Chinas Chemieexporte sanken hingegen im gleichen Zeitraum um 20,2 Prozent; die Importe gingen um 5,9 Prozent zurück. Zurückzuführen ist dies auf die schwache Wirtschaftskonjunktur in vielen Ländern. Ob sich auch eingeleitete Diversifizierungsanstrengungen westlicher Länder schon darin widerspiegeln, wird von Experten bezweifelt. Denn die komplexen Lieferketten der global agierenden Chemiebranche neu auszurichten, benötigt Zeit und Milliardeninvestitionen. Dennoch sprach Chinas Wirtschaftsministerium im August 2023 von einer Schädigung der inländischen Chemiebranche durch Verlagerung von Aufträgen und Produktion aus China aufgrund der "Politisierung des Welthandels".

Nachhaltigere Produktpalette gefragt

Vom Kampf gegen den Klimawandel ist Chinas Chemiebranche in verschiedener Hinsicht betroffen. Zum einen ist sie mit einem Anteil von 13 Prozent an den gesamten CO2-Emissionen des Landes laut dem RMI Innovation Center hinter dem Energiesektor der zweitgrößte industrielle CO2-Emittent. Sollen die CO2-Emissionen gemäß dem 14. Fünfjahresprogramm bis 2025 im Vergleich zu Ende 2020 um 18 Prozent gesenkt und das von Präsident Xi Jinping verkündetet Doppelziel, CO2-Spitze 2030 und Karbonneutralität bis 2060, erreicht werden, muss die Chemie- und Petrochemiebranche ihre CO2-Emissionen deutlich verringern.
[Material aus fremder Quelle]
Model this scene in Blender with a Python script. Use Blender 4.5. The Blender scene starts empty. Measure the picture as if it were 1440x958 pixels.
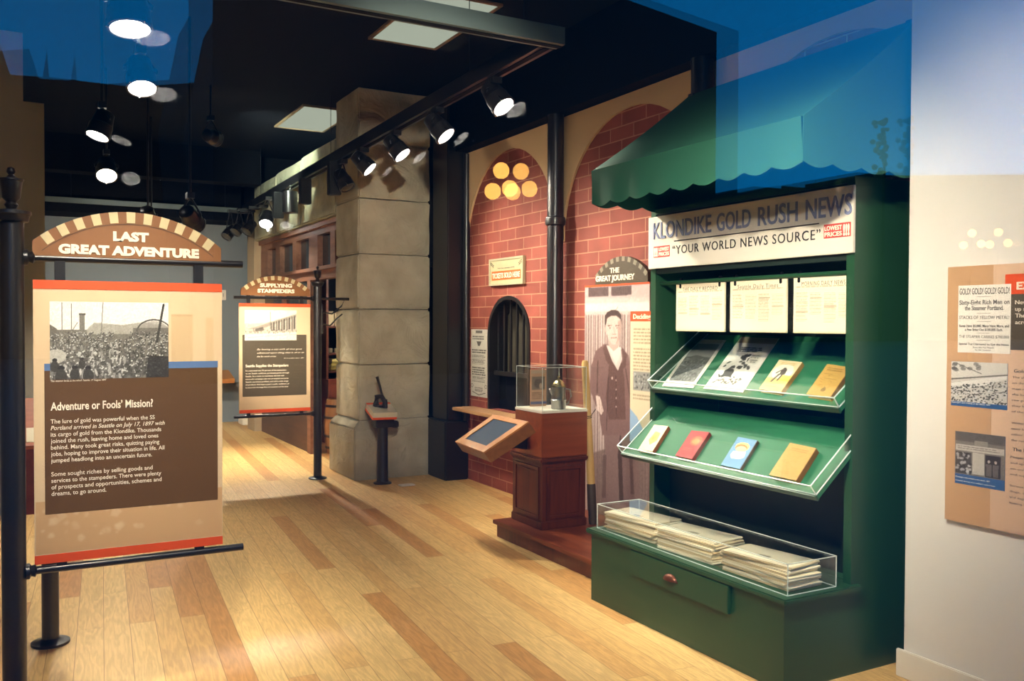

Zum anderen sind Bereiche wie erneuerbare Energien, Elektromobilität oder nachhaltiges Bauen stark auf Vorprodukte der Branche angewiesen.

Deutlich wird dies durch den 2023 neu erschienenen "Guiding Catalog for Industrial Structure Adjustment". Aufgeführt werden insbesondere neue Materialien wie Klebstoffe mit niedrigem VOC-Gehalt, Wasseraufbereitungsmittel, Katalysatoren, Elektronik-, Silikon- und flurhaltige Materialien. Ebenfalls ist die Branche unter Druck, künftig stärker auf fossile Brenn- und Ausgangsstoffe zu verzichten. Dies erfordert über Jahre hinweg gewaltige Investitionen. Gleichzeitig wachsen Sicherheitsanforderungen und Umweltauflagen.

Sicherheit bleibt im Fokus

Beijing drängt weiterhin auf die Verlagerung von Branchenunternehmen in Chemie-Industrieparks mit höheren Synergieeffekten und besserer Kontrolle, was Sicherheit und Umwelt angeht. So gab beispielsweise die Provinz Shandong zum Jahresbeginn 2023 an, dass bereits 45 Prozent ihrer Chemiefirmen in entsprechende Industrieparks umgezogen seien beziehungsweise sich entsprechend angemeldet hätten. Insgesamt ging im Sommer 2023 im Vergleich zu 2018 landesweit die Zahl der Chemieparks um 27 auf 643 zurück. Als solche zertifiziert waren gemäß dem Park Committee of the Petrochemical Federation allerdings nur 593. Die Anzahl der Chemieparks könnte sich künftig weiter verringern.